- To be done -
Only the lines from the first one through the line with "PI = math.pi" should be printed, exactly as they appear.

Lines of data:
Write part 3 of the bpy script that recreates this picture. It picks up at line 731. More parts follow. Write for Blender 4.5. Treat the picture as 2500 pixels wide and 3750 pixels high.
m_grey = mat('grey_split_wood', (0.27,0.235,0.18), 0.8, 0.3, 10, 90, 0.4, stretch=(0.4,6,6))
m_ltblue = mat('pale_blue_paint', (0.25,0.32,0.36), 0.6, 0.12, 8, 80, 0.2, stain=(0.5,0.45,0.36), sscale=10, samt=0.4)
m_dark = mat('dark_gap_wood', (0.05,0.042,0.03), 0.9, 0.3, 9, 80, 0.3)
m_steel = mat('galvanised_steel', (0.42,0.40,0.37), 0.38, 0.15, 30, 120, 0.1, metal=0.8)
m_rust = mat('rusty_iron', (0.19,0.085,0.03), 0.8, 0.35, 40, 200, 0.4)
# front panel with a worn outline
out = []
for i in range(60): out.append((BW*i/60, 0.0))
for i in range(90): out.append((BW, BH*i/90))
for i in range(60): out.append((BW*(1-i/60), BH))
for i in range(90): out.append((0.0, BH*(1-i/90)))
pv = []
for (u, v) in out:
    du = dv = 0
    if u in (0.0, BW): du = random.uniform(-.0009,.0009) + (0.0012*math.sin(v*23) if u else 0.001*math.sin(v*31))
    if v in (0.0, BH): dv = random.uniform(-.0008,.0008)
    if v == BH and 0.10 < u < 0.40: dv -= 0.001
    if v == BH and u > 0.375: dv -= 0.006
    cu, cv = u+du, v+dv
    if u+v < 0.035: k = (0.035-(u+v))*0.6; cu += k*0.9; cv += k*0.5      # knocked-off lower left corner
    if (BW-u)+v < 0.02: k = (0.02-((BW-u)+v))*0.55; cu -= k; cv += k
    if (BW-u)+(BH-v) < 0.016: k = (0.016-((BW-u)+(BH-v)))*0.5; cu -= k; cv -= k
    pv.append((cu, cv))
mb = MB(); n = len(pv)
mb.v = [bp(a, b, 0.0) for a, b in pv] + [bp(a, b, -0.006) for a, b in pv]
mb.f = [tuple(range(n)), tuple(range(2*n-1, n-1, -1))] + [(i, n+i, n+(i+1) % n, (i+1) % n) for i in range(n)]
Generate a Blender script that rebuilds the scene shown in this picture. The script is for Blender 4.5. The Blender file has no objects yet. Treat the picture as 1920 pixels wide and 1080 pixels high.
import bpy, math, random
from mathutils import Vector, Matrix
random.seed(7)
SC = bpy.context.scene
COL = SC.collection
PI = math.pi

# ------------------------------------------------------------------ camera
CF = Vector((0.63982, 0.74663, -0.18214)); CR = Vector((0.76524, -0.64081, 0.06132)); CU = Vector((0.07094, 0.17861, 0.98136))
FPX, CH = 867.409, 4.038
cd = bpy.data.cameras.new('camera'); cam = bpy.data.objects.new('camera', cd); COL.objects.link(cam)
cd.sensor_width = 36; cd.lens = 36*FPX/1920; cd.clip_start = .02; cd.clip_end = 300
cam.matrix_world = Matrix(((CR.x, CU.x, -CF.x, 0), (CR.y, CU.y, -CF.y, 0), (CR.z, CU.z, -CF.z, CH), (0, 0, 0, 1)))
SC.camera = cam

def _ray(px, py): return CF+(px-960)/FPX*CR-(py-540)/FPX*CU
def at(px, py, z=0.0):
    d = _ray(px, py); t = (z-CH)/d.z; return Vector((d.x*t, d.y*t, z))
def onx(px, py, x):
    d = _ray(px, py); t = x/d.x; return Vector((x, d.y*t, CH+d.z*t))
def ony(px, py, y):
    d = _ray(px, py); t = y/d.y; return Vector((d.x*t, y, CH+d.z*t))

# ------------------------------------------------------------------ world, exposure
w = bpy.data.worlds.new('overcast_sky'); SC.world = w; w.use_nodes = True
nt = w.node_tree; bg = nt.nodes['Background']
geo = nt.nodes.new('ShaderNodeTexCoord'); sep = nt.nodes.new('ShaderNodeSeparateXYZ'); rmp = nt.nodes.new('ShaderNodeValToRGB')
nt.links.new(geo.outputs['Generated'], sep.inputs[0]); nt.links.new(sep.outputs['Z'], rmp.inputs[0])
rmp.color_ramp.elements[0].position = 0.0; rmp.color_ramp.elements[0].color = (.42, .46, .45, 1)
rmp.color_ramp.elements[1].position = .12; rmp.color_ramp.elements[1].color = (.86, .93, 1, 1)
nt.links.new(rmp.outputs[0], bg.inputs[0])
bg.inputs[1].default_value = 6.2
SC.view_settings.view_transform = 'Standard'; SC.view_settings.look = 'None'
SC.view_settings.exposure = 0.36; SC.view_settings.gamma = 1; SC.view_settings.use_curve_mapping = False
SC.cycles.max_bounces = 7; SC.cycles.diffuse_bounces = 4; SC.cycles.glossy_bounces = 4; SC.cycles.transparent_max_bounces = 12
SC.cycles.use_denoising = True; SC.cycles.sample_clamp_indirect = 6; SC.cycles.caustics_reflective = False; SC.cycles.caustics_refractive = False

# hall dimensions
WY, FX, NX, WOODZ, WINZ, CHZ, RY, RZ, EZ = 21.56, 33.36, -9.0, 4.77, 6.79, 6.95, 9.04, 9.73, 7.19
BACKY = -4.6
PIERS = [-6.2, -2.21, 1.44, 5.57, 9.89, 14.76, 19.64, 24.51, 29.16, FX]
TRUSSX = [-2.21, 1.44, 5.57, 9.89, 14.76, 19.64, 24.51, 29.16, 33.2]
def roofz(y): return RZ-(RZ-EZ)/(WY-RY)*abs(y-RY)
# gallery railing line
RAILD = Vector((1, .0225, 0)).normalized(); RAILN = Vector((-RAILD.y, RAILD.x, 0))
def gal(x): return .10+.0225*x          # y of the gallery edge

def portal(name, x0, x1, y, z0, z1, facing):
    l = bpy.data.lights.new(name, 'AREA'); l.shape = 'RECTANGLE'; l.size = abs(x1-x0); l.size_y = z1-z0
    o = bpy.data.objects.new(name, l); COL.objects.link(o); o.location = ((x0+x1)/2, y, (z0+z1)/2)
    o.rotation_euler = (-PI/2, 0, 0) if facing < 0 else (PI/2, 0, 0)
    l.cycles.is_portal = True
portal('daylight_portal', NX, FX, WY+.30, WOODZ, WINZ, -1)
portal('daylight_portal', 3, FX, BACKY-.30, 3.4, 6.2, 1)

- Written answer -
Write part 3 of the bpy script that recreates this picture. It picks up at line 731. More parts follow. Write for Blender 4.5. Treat the picture as 2500 pixels wide and 3750 pixels high.
m_grey = mat('grey_split_wood', (0.27,0.235,0.18), 0.8, 0.3, 10, 90, 0.4, stretch=(0.4,6,6))
m_ltblue = mat('pale_blue_paint', (0.25,0.32,0.36), 0.6, 0.12, 8, 80, 0.2, stain=(0.5,0.45,0.36), sscale=10, samt=0.4)
m_dark = mat('dark_gap_wood', (0.05,0.042,0.03), 0.9, 0.3, 9, 80, 0.3)
m_steel = mat('galvanised_steel', (0.42,0.40,0.37), 0.38, 0.15, 30, 120, 0.1, metal=0.8)
m_rust = mat('rusty_iron', (0.19,0.085,0.03), 0.8, 0.35, 40, 200, 0.4)
# front panel with a worn outline
out = []
for i in range(60): out.append((BW*i/60, 0.0))
for i in range(90): out.append((BW, BH*i/90))
for i in range(60): out.append((BW*(1-i/60), BH))
for i in range(90): out.append((0.0, BH*(1-i/90)))
pv = []
for (u, v) in out:
    du = dv = 0
    if u in (0.0, BW): du = random.uniform(-.0009,.0009) + (0.0012*math.sin(v*23) if u else 0.001*math.sin(v*31))
    if v in (0.0, BH): dv = random.uniform(-.0008,.0008)
    if v == BH and 0.10 < u < 0.40: dv -= 0.001
    if v == BH and u > 0.375: dv -= 0.006
    cu, cv = u+du, v+dv
    if u+v < 0.035: k = (0.035-(u+v))*0.6; cu += k*0.9; cv += k*0.5      # knocked-off lower left corner
    if (BW-u)+v < 0.02: k = (0.02-((BW-u)+v))*0.55; cu -= k; cv += k
    if (BW-u)+(BH-v) < 0.016: k = (0.016-((BW-u)+(BH-v)))*0.5; cu -= k; cv -= k
    pv.append((cu, cv))
mb = MB(); n = len(pv)
mb.v = [bp(a, b, 0.0) for a, b in pv] + [bp(a, b, -0.006) for a, b in pv]
mb.f = [tuple(range(n)), tuple(range(2*n-1, n-1, -1))] + [(i, n+i, n+(i+1) % n, (i+1) % n) for i in range(n)]
Generate a Blender script that rebuilds the scene shown in this picture. The script is for Blender 4.5. The Blender file has no objects yet. Treat the picture as 1920 pixels wide and 1080 pixels high.
import bpy, math, random
from mathutils import Vector, Matrix
random.seed(7)
SC = bpy.context.scene
COL = SC.collection
PI = math.pi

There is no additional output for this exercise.